By now, either Rudd or Turnbull needs to get the measure of the other. Bernard Keane makes the case that it is Rudd who has it over Turnbull, and his argument is persuasive; the reverse argument relies on Turnbull getting credit for foreseeing any failure of the stimulus to fend off economic disaster, but it is Rudd who will get credit for Doing Something.
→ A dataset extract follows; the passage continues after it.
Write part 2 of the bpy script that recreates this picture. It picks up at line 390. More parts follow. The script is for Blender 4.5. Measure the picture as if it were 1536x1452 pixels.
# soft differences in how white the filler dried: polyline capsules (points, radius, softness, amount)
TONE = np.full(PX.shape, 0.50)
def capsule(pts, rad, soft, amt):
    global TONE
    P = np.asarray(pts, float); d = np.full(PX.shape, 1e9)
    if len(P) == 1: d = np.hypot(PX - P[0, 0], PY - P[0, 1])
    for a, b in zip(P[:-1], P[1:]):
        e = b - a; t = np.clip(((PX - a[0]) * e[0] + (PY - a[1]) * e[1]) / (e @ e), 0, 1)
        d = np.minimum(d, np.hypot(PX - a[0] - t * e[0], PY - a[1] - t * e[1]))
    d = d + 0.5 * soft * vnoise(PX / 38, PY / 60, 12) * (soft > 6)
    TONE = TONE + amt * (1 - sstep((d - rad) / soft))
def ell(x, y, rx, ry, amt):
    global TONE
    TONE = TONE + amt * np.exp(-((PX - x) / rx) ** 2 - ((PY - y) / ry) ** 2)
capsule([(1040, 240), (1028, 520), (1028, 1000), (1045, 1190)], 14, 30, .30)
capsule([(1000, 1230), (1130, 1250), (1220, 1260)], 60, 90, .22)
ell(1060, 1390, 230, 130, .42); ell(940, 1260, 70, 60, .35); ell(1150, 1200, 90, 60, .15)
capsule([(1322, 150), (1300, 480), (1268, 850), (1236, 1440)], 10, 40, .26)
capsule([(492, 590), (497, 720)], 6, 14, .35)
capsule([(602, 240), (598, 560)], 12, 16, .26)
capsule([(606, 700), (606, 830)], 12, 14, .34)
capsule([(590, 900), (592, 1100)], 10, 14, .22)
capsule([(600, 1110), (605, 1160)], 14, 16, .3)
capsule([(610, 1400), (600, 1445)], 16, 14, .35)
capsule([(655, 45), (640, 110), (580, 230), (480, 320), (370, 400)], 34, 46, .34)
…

The first thing that Turnbull, that slickest of city-slickers, needed to have done was to get out into the bush and prevent troglodytes like Katter and Joyce from defining him to rural voters. Here are eight rural seats Turnbull should have been all over by now, glad-handing and scone-munching his way to victory:

  • Flynn (Q)

  • Corangamite (V)

  • Braddon (T)

  • Page (NSW)

  • Dawson (Q)

  • Eden-Monaro (NSW)

  • Blair (Q)

  • Franklin (T)

None of those seats is particularly safe for Labor, and all should be expected to snap back to the Coalition as part of the swing back to the centre. Bob Hawke's first government was much more savvy than Rudd's is, yet moderate Andrew Peacock gets a lot of credit for taking Hawke to the wire in 1984. Similarly, Turnbull could have done the same in 2010, with a bit of zip and a bit of drive, making Rudd look shopworn and out of his depth. Rudd is doing what he can while Turnbull is still idling, like a Ferrari stuck in traffic on Sydney's William Street.

Nobody will give a damn what Turnbull says hereafter on, say, Defence or Education or whatever: he's missed the main game, and all he has to look forward to is that of every moderate Liberal: a human shield for those who deserve the ignominy for the position the Liberals find themselves in, Minchin, Abbott and the other Howardites.